After that, our morning appointments with Tom Sawyer became a ritual. I read aloud in the dank Northern Italian fog that rises off the Po River at the foot of our hill; on blazing clear days where the snowy line of the Alps gleams in the distance; in the rain, huddled soggily under an umbrella. As weeks passed and the oak and castor leaves turned brown and fell around us, and the school bus chugged past withering vineyards up the winding road, we made our leisurely way through the whitewashing, the pinch bug in church, Tom's staged death and glorious resurrection at his own funeral, the terror of Injun Joe, the ordeal with Becky Thatcher in the cave, the finding of the treasure. I recalled my own first reactions to the tale, which I read, like many other books, lying on a creaky glider on my sunporch in a black bourgeois Philadelphia suburb that spiritually was nearly as far from Samuel Clemens's Missouri as our aerie in the Italian Piedmont hills—farther, perhaps, because my parents regarded the book with the severity with which politically minded black people, in the fraught 1970s, regarded any literary classic by a white author whose prose lightly dealt in the word n*****. I myself, at 10 or 11, was completely unmoved by the occasional n*****, though the word had angered and embarrassed me in other books, skimming over it as I partook of a series of adventures that seemed less like fiction than like some part of me that I was just discovering, page by page. Like my other favorite books at the time, Tom Sawyer had an ecstatic familiarity, as if I had somehow grown the story myself; it seemed exactly calibrated to assuage my chronic boredom, to feed my dreams and obsessions.

And though I was a black girl growing up in a nest of civil rights activists, and Tom was a white boy at home with slavery, it was easy to imagine myself into his barefoot anarchic self, as it was easy to translate the Mississippi riverfront into the backyards, creeks, tree houses, and vacant lots of Delaware County, Pennsylvania.

My husband, who was born in Venice during the second World War and whose childhood experience of Americans was mainly limited to Gary Cooper movies and a standing maternal order to avoid GIs and their offers of chocolate, was pleased by our reading, and confessed that Tom Sawyer had been his favorite book as a boy. When Charles and I challenged him as to what he remembered, he listed everything precisely: whitewash; funeral; Becky; cave; treasure. He said it reminded him of days he'd spent on the lagoon with his friends, messing around in boats, fishing, swimming in canals (Venice was cleaner then). "I always thought of the Mississippi as looking something like the Giudecca," he added dreamily.

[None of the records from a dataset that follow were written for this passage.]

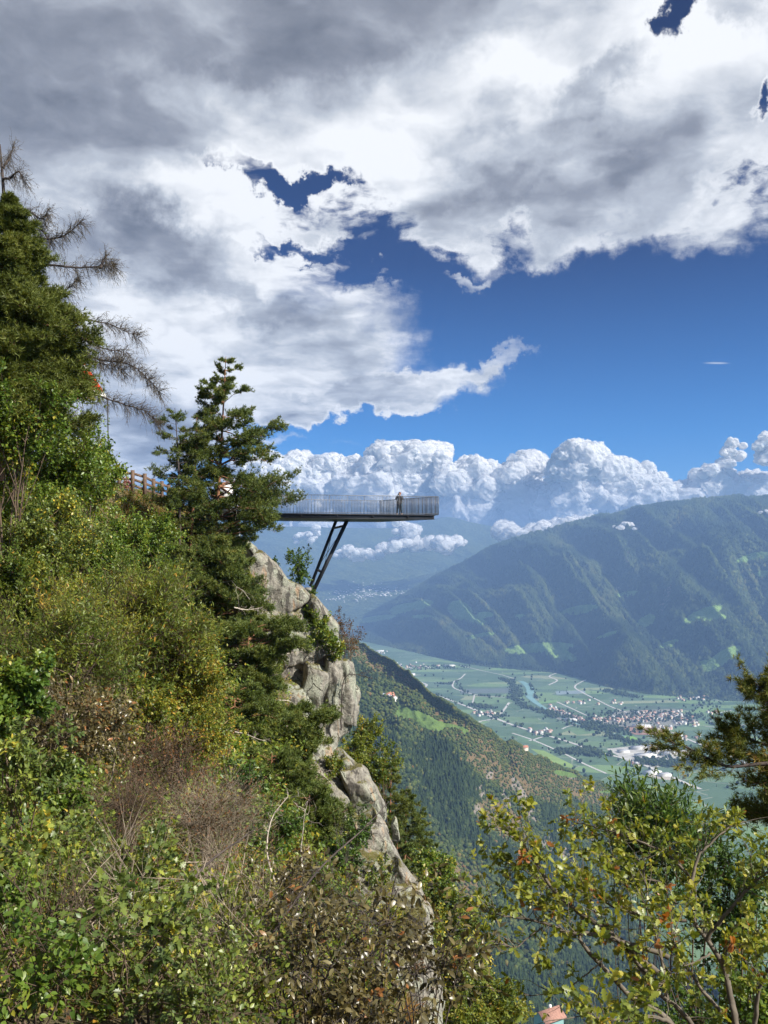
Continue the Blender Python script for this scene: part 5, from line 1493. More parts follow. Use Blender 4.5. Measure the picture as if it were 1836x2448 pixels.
# ------------------------------------------------------------------ plants: the ones in the picture
# conifers on the left edge and by the platform
pine('pine_tree', [(540, 852), (536, 930), (530, 1050), (524, 1150), (515, 1250), (505, 1400), (498, 1520)],
     [(858, 8, 10), (890, 26, 28), (930, 40, 48), (960, 60, 66), (1000, 52, 84), (1050, 90, 130), (1090, 96, 150), (1130, 80, 178), (1180, 90, 196), (1230, 70, 180), (1275, 100, 150), (1310, 90, 90), (1400, 110, 80)],
     52, 'tall dark pine with an open crown in front of the platform root', nbr=180, tuft=.17, per=15, needles=9, seed=1, trad=.17, w=.11, dead=3, sub=5, full=.4, droop=.10, lift=.20)
pine('pine_tree', [(418, 975), (424, 1060), (428, 1150), (430, 1260), (428, 1420)], [(985, 14, 20), (1010, 36, 40), (1050, 44, 60), (1100, 50, 56), (1150, 84, 60), (1190, 40, 60), (1230, 70, 50)],
     49, 'thin sparse pine standing left of the tall dark pine', nbr=54, tuft=.15, per=9, needles=8, seed=2, trad=.09, sub=5, full=.5, bark=BARKD, lift=.3)
pine('pine_tree', [(470, 1000), (468, 1100), (462, 1200), (455, 1330), (450, 1420)], [(1005, 16, 26), (1050, 50, 60), (1100, 60, 70), (1160, 60, 60), (1230, 100, 90), (1290, 110, 110), (1340, 60, 110)],
     50.5, 'bushy olive pine filling the gap between the sparse pine and the tall one', nbr=80, tuft=.16, per=13, needles=8, seed=3, trad=.12, mat=M_PINEO, sub=5)
pine('conifer_tree', [(12, 470), (8, 600), (4, 800), (0, 1000), (-4, 1150)], [(490, 10, 12), (560, 40, 60), (620, 70, 84), (700, 90, 112), (780, 120, 160), (830, 140, 150), (870, 160, 180), (905, 170, 212), (930, 170, 220), (965, 150, 200), (1000, 120, 130)],
     22, 'dense dark conifer with a ragged triangular crown cut by the left edge', nbr=230, tuft=.12, per=20, needles=8, seed=4, trad=.14, mat=M_PINEO, sub=16, full=.25, lift=.05, droop=.1, w=.09)

# bare larch behind the dense conifer
def bare_tree():
    rng = np.random.default_rng(9); d = 31
    root = empty('larch_tree', P(14, 1100, d)); tag(root, 'bare larch with long drooping twiggy branches behind the dense conifer', 'tree')
    G_ = Geo()
    tp = resample(np.array([P(x, y, d) for x, y in ((0, 345), (6, 420), (12, 520), (18, 700), (22, 900), (24, 1100))]), 20)
    v, f = tube_np(tp, np.linspace(.02, .16, 20), 7); G_.quad(v, f)
    limbs = [[(14, 490), (60, 500), (100, 520), (118, 500)], [(16, 600), (70, 570), (130, 570), (165, 558), (198, 530)], [(18, 680), (100, 640), (170, 640), (230, 640), (262, 638), (274, 636)], [(240, 640), (246, 622), (250, 608)],
             [(20, 745), (110, 716), (150, 700), (181, 672)], [(20, 770), (90, 740), (148, 748), (200, 762), (250, 770), (300, 788), (338, 806)], [(22, 850), (120, 820), (186, 832), (230, 858), (280, 868), (320, 880), (350, 905), (380, 938)],
             [(22, 880), (100, 860), (170, 850), (240, 872), (290, 888)], [(22, 950), (120, 930), (200, 935), (249, 950), (300, 964), (340, 975), (372, 1006)], [(8, 430), (30, 425), (50, 410), (66, 440)], [(6, 400), (20, 380), (28, 350)], [(10, 560), (60, 540), (90, 548), (120, 590)],
             [(20, 650), (60, 690), (90, 700), (110, 690)], [(22, 900), (110, 960), (150, 990), (205, 1000)], [(4, 380), (-20, 400), (-30, 420)], [(20, 800), (120, 790), (180, 800), (250, 830), (300, 838)]]
    st, dr, ln = [], [], []
    for li, l in enumerate(limbs):
        off = rng.normal(0, .8)
        pl = resample(np.array([P(x, y, d + off * i / len(l)) for i, (x, y) in enumerate(l)]), 26)
        pl += np.cumsum(rng.normal(0, .012, pl.shape), 0)
        v, f = tube_np(pl, np.linspace(.055, .009, 26), 5); G_.quad(v, f)
        L = np.linalg.norm(pl[-1] - pl[0]); n = int(60 * L) + 24
        i = rng.integers(4, 26, n)
        ax = unit((pl[-1] - pl[0])[None])
        up_ = rng.random(n) < .5
        st.append(pl[i]); dr.append(ax * .7 + rng.normal(0, .45, (n, 3)) + np.where(up_, .75, -1.0)[:, None] * [0, 0, 1]); ln.append(rng.uniform(.15, .62, n))
    st, dr, ln = np.concatenate(st), np.concatenate(dr), np.concatenate(ln)
    v, f, pts = twigs(st, dr, ln, np.full(len(st), .008), rng, 5, .15, .25); G_.quad(v, f)
    n = len(st) * 7; ti = np.repeat(np.arange(len(st)), 7); ii = rng.integers(1, 5, n)
    v, f, p2 = twigs(pts[ti, ii], dr[ti] + rng.normal(0, .7, (n, 3)), rng.uniform(.06, .20, n), np.full(n, .0048), rng, 3, .5, .2)
    tw = Geo(); tw.quad(v, f)
    for nm, gg, mt in (('trunk', G_, BARKD), ('twigs', tw, simple_mat('larch_twig', (.10, .08, .05), .9, var=.3))):
        o = gg.build(nm, mt, None); o.parent = root; o.matrix_parent_inverse = root.matrix_basis.inverted()
bare_tree()

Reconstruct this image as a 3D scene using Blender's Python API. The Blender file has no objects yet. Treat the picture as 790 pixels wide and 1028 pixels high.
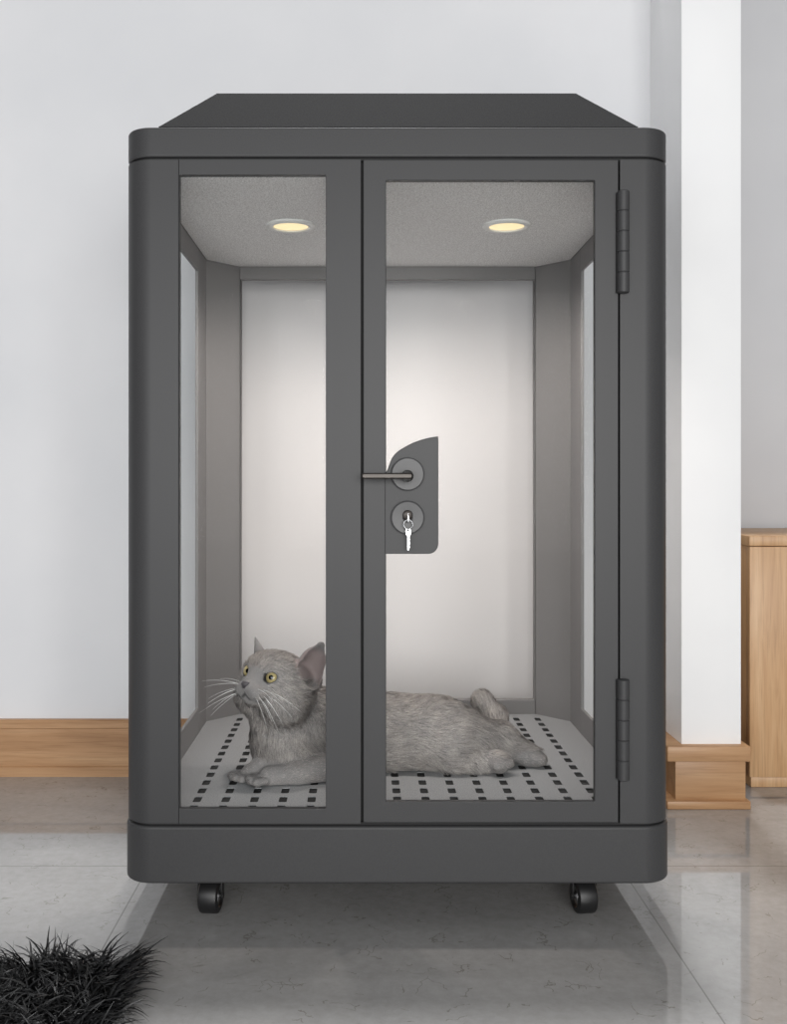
import bpy, bmesh, math, random
import numpy as np
from mathutils import Vector, Matrix

random.seed(4); rng = np.random.default_rng(7)
scn = bpy.context.scene
COL = scn.collection
PI = math.pi

# ------------------------------------------------------------------ helpers
def s2l(c):
    f = lambda v: v/12.92 if v <= .04045 else ((v+.055)/1.055)**2.4
    return tuple(f(v/255) for v in c) + (1.0,)

FOC, CX, CY = 1000.0, 365.0, 485.0        # focal length in pixels, principal point
CAM = Vector((-.05, -1.45, .651))
def P(px, py, d):
    """point at distance d straight ahead of the camera"""
    return Vector((CAM.x+(px-CX)*d/FOC, CAM.y+d, CAM.z-(py-CY)*d/FOC))
def fx(px): return CAM.x+(px-CX)*1.45/FOC   # on the cabinet's front plane
def fz(py): return CAM.z-(py-CY)*1.45/FOC

def link(name, me, parent=None, mat=None, loc=None):
    o = bpy.data.objects.new(name, me); COL.objects.link(o)
    if mat is not None:
        if len(me.materials): me.materials.clear()
        for m in (mat if isinstance(mat, (list, tuple)) else [mat]): me.materials.append(m)
    if parent: o.parent = parent
    if loc is not None: o.location = loc
    return o
def empty(name, loc=(0, 0, 0)):
    o = bpy.data.objects.new(name, None); COL.objects.link(o); o.location = loc
    o.empty_display_size = .05
    return o
def tag(o, label, cat=None, group=None, kind=None):
    o['label'] = label
    if cat: o['category'] = cat
    if group: o['group'] = group
    if kind: o['kind'] = kind
    return o
def from_bm(bm, name, parent=None, mat=None, smooth=None, loc=None):
    bmesh.ops.recalc_face_normals(bm, faces=bm.faces[:])
    me = bpy.data.meshes.new(name); bm.to_mesh(me); bm.free()
    if smooth is not None: shade(me, smooth)
    return link(name, me, parent, mat, loc)
def shade(me, ang=35, cap=None):
    n = len(me.polygons)
    me.polygons.foreach_set('use_smooth', [True]*n)
    bm = bmesh.new(); bm.from_mesh(me)
    lim = math.radians(ang)
    for e in bm.edges:
        e.smooth = not (len(e.link_faces) == 2 and e.calc_face_angle(0) > lim)
        if cap is not None and len(e.link_faces) == 2 and e.smooth:      # keep flat faces flat beside their rounded edges
            fl = [abs(f.normal[cap]) > .9999 for f in e.link_faces]
            if fl[0] != fl[1]: e.smooth = False
    bm.to_mesh(me); bm.free()
def box(bm, x0, x1, y0, y1, z0, z1, bev=0, mi=0):
    r = bmesh.ops.create_cube(bm, size=1)
    vs = r['verts']
    for v in vs:
        v.co = Vector((x0+(v.co.x+.5)*(x1-x0), y0+(v.co.y+.5)*(y1-y0), z0+(v.co.z+.5)*(z1-z0)))
    fs = {f for v in vs for f in v.link_faces}
    for f in fs: f.material_index = mi
    if bev:
        es = {e for v in vs for e in v.link_edges}
        bmesh.ops.bevel(bm, geom=list(es), offset=bev, segments=2, affect='EDGES', profile=.5)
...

I could see that our son, too, had constructed his own mental Tom Sawyer landscape. He slid over any racism with the matter-of-fact attitude of an expatriate kid who has grown up being lectured ad nauseam on African-American history. From a few comments he made, I guessed that he envisioned the plot as unfolding in the woods in back of our house, a forest with a long history of military occupation, from Caesar's legions to Napoleon to Italian partisans, which is now frequently host to my son and his cronies, who have built a fort along a stream, where they spend time getting wet, hunting for Roman coins, smoking pilfered cigarettes, trying to kill small mammals, and plotting raids on other bands of boys.

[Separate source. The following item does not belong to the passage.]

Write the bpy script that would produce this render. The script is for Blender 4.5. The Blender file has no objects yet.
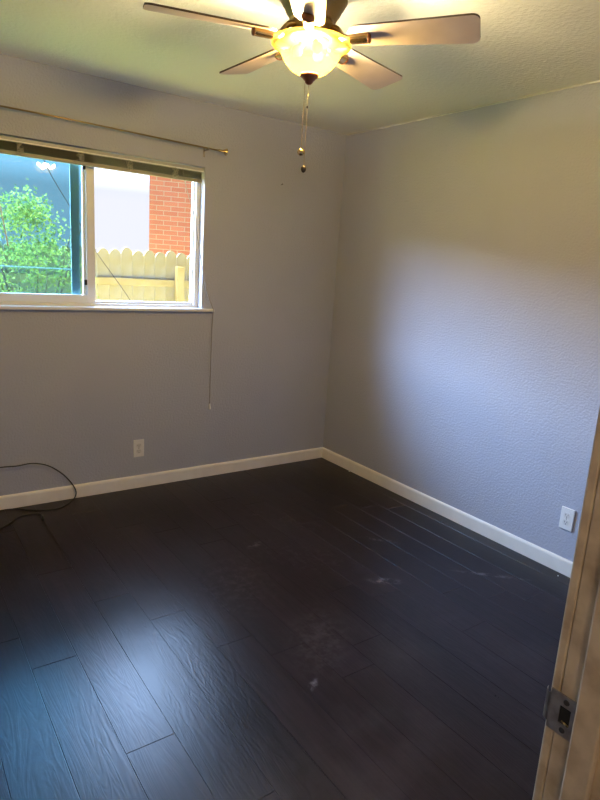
import bpy, bmesh, math, random
from mathutils import Vector, Matrix, Euler
random.seed(7)
S = bpy.context.scene
COL = S.collection
PI = math.pi

# ------------------------------------------------------------------ camera
cam_d = bpy.data.cameras.new('camera')
cam = bpy.data.objects.new('camera', cam_d); COL.objects.link(cam)
_f = Vector((0.57360819, 0.78925051, -0.2192197))
_r = Vector((0.81567855, -0.57489734, 0.06451005))
_u = Vector((0.07511424, 0.2158163, 0.97354054))
cam.matrix_world = Matrix(((_r.x, _u.x, -_f.x, -2.86854), (_r.y, _u.y, -_f.y, -3.59088),
                           (_r.z, _u.z, -_f.z, 1.49199), (0, 0, 0, 1)))
cam_d.sensor_fit = 'HORIZONTAL'; cam_d.sensor_width = 36.0
cam_d.lens = 36.0 * 591.008 / 600.0
cam_d.clip_start = 0.02
S.camera = cam

# ------------------------------------------------------------------ sky, sun, exposure
# hazy bright sky: pale along the horizon, an added bright band above it to light the room from beyond the yard (+Y), dim behind the house
SKY_LOW, SKY_FILL, SKY_HIGH, SKY_SOUTH = 1.12, 84.0, 16.0, 0.3
world = bpy.data.worlds.new('sky'); S.world = world
world.use_nodes = True
wn = world.node_tree; wn.nodes.clear()
w_out = wn.nodes.new('ShaderNodeOutputWorld'); w_bg = wn.nodes.new('ShaderNodeBackground')
w_tc = wn.nodes.new('ShaderNodeTexCoord'); w_sep = wn.nodes.new('ShaderNodeSeparateXYZ')
wn.links.new(w_tc.outputs['Generated'], w_sep.inputs[0])
w_lv = wn.nodes.new('ShaderNodeValToRGB')                   # brightness by height above the horizon
e = w_lv.color_ramp.elements
def _lv(v): return (v / 100, v / 100, v / 100, 1)
e[0].position = 0.095; e[0].color = _lv(SKY_LOW)
e[1].position = 0.165; e[1].color = _lv(SKY_FILL)
q = e.new(0.13); q.color = _lv(2.2)
q = e.new(0.53); q.color = _lv(SKY_FILL)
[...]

And when we got to the desperate search for Tom and Becky lost in the cave, Charles compared it to a case we'd all been following in the Italian press a year earlier, in which the inhabitants of Gravina di Puglia were combing the caverns of the surrounding stony wilderness for a missing pair of 11- and 13-year-old boys.


It's beyond a trope that great books are universal, but I was struck by the ability of this slender tale to grasp subjects of abiding interest to any reader just on the verge of growing up. One of these, of course, is the friction between the safe, constrained world of childhood and the terrible joys of mature freedom, lawless adventure, romantic love, the heroic pleasure of cutting a figure in the eyes of the world. I found unexpectedly touching the scene in which Tom and his friend Joe Harper, who have run off to live in a boys' paradise on a Mississippi island, begin to sicken of freedom, to feel the pangs of desire for rules, home, the small boundaries imposed by their mothers. "Swimming's no good," Joe says. "I don't seem to care for it, somehow, when there ain't anybody to say I sha'n't go in." I've seen it many times at the end of the day, how boys who at the height of their energy seem like supermen, with their alarming sophistication, their rumbustious strength, their overweening need to push limits, suddenly, almost pathetically, ask to be children again.

But what most strikes an adult revisiting Tom Sawyer is how dark it is, how filled with peril and death. I'd remembered the book as tame by contemporary standards, but compared to it, Harry Potter is almost Pollyannaish. Clemens well understood the preadolescent fascination with mortality in all its forms, how just at the time one approaches the fullness of life, one becomes obsessed with the inevitability of its end. After the dead cat, Tom Sawyer encounters grave robbers, witnesses a moonlit murder, attends, in a sublime evocation of the ultimate 12-year-old fantasy, his own funeral, narrowly escapes a horrible end with Becky in the cave, and then bears witness—with an astonishing surge of compassion, which is perhaps a greater treasure than the mass of gold coins he and Huck discover—to the true horror of the protracted, tortured death of his archenemy, Injun Joe, accidently imprisoned in the same cave. Both Charles and I sat riveted the morning I read Clemens's chilling expansion into oratory as he describes the dying villain's futile attempts to gather drinking water from a dripping stalactite. "That drop was falling when the Pyramids were new; when Troy fell; when the foundations of Rome were laid; when Christ was crucified ... when Columbus sailed. ... It is falling now; it will still be falling when all these things shall have sunk down the afternoon of history, and the twilight of tradition, and been swallowed up in the thick night of oblivion."

Some time later, Charles said: "You forget that all this stuff is happening to just one boy in a tiny little town. It's a big story."

Big. That's just what I thought, and at the end of our reading, I felt oddly triumphant, pleased that an American river, a small-town tale, could reach over time and space. Over continents and generations.